### Written request
Your task is to print the material below exactly as presented.

### Data shown
· · · · ·

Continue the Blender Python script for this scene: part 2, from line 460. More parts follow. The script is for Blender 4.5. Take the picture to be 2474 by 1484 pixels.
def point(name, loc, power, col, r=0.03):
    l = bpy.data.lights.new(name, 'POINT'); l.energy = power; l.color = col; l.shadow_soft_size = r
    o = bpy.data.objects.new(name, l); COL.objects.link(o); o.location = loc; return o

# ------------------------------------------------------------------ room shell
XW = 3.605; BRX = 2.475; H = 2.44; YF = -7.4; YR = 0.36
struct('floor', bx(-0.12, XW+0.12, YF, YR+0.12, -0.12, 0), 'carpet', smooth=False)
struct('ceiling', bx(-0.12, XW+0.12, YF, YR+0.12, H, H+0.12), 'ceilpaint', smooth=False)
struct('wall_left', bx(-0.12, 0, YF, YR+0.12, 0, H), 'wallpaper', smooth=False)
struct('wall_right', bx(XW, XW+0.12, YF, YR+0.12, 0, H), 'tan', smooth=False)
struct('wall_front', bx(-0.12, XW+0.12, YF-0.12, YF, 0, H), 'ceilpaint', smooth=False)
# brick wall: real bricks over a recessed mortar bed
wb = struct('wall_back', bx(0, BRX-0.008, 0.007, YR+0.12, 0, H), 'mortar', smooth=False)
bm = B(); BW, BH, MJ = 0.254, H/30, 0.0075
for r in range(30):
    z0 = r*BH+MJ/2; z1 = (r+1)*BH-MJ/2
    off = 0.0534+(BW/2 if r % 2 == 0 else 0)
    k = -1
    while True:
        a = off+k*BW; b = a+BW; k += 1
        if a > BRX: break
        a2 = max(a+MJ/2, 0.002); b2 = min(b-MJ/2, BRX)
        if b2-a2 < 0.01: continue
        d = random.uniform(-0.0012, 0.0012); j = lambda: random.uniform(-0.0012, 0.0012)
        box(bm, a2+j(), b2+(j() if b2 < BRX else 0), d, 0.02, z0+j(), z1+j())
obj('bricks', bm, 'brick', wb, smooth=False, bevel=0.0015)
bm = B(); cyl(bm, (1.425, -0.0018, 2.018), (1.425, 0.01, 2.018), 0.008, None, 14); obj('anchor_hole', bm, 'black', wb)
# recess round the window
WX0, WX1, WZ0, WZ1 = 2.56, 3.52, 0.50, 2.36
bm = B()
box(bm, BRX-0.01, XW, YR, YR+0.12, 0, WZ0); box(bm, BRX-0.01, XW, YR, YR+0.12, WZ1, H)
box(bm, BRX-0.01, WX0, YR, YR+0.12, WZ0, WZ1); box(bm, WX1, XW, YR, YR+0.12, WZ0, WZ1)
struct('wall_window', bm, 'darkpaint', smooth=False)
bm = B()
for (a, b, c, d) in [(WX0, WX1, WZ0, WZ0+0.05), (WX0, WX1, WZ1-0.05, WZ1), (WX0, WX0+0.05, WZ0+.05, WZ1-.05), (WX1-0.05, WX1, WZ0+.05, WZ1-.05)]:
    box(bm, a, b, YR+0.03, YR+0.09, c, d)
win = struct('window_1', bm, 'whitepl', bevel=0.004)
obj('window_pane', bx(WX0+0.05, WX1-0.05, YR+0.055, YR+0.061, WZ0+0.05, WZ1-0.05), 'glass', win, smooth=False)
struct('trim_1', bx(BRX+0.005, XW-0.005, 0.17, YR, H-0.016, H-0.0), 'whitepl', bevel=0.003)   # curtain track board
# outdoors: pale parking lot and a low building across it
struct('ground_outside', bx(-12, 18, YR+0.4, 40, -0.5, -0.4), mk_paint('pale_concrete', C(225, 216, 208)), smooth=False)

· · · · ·

### Result
Continue the Blender Python script for this scene: part 2, from line 460. More parts follow. The script is for Blender 4.5. Take the picture to be 2474 by 1484 pixels.
def point(name, loc, power, col, r=0.03):
    l = bpy.data.lights.new(name, 'POINT'); l.energy = power; l.color = col; l.shadow_soft_size = r
    o = bpy.data.objects.new(name, l); COL.objects.link(o); o.location = loc; return o

# ------------------------------------------------------------------ room shell
XW = 3.605; BRX = 2.475; H = 2.44; YF = -7.4; YR = 0.36
struct('floor', bx(-0.12, XW+0.12, YF, YR+0.12, -0.12, 0), 'carpet', smooth=False)
struct('ceiling', bx(-0.12, XW+0.12, YF, YR+0.12, H, H+0.12), 'ceilpaint', smooth=False)
struct('wall_left', bx(-0.12, 0, YF, YR+0.12, 0, H), 'wallpaper', smooth=False)
struct('wall_right', bx(XW, XW+0.12, YF, YR+0.12, 0, H), 'tan', smooth=False)
struct('wall_front', bx(-0.12, XW+0.12, YF-0.12, YF, 0, H), 'ceilpaint', smooth=False)
# brick wall: real bricks over a recessed mortar bed
wb = struct('wall_back', bx(0, BRX-0.008, 0.007, YR+0.12, 0, H), 'mortar', smooth=False)
bm = B(); BW, BH, MJ = 0.254, H/30, 0.0075
for r in range(30):
    z0 = r*BH+MJ/2; z1 = (r+1)*BH-MJ/2
    off = 0.0534+(BW/2 if r % 2 == 0 else 0)
    k = -1
    while True:
        a = off+k*BW; b = a+BW; k += 1
        if a > BRX: break
        a2 = max(a+MJ/2, 0.002); b2 = min(b-MJ/2, BRX)
        if b2-a2 < 0.01: continue
        d = random.uniform(-0.0012, 0.0012); j = lambda: random.uniform(-0.0012, 0.0012)
        box(bm, a2+j(), b2+(j() if b2 < BRX else 0), d, 0.02, z0+j(), z1+j())
obj('bricks', bm, 'brick', wb, smooth=False, bevel=0.0015)
bm = B(); cyl(bm, (1.425, -0.0018, 2.018), (1.425, 0.01, 2.018), 0.008, None, 14); obj('anchor_hole', bm, 'black', wb)
# recess round the window
WX0, WX1, WZ0, WZ1 = 2.56, 3.52, 0.50, 2.36
bm = B()
box(bm, BRX-0.01, XW, YR, YR+0.12, 0, WZ0); box(bm, BRX-0.01, XW, YR, YR+0.12, WZ1, H)
box(bm, BRX-0.01, WX0, YR, YR+0.12, WZ0, WZ1); box(bm, WX1, XW, YR, YR+0.12, WZ0, WZ1)
struct('wall_window', bm, 'darkpaint', smooth=False)
bm = B()
for (a, b, c, d) in [(WX0, WX1, WZ0, WZ0+0.05), (WX0, WX1, WZ1-0.05, WZ1), (WX0, WX0+0.05, WZ0+.05, WZ1-.05), (WX1-0.05, WX1, WZ0+.05, WZ1-.05)]:
    box(bm, a, b, YR+0.03, YR+0.09, c, d)
win = struct('window_1', bm, 'whitepl', bevel=0.004)
obj('window_pane', bx(WX0+0.05, WX1-0.05, YR+0.055, YR+0.061, WZ0+0.05, WZ1-0.05), 'glass', win, smooth=False)
struct('trim_1', bx(BRX+0.005, XW-0.005, 0.17, YR, H-0.016, H-0.0), 'whitepl', bevel=0.003)   # curtain track board
# outdoors: pale parking lot and a low building across it
struct('ground_outside', bx(-12, 18, YR+0.4, 40, -0.5, -0.4), mk_paint('pale_concrete', C(225, 216, 208)), smooth=False)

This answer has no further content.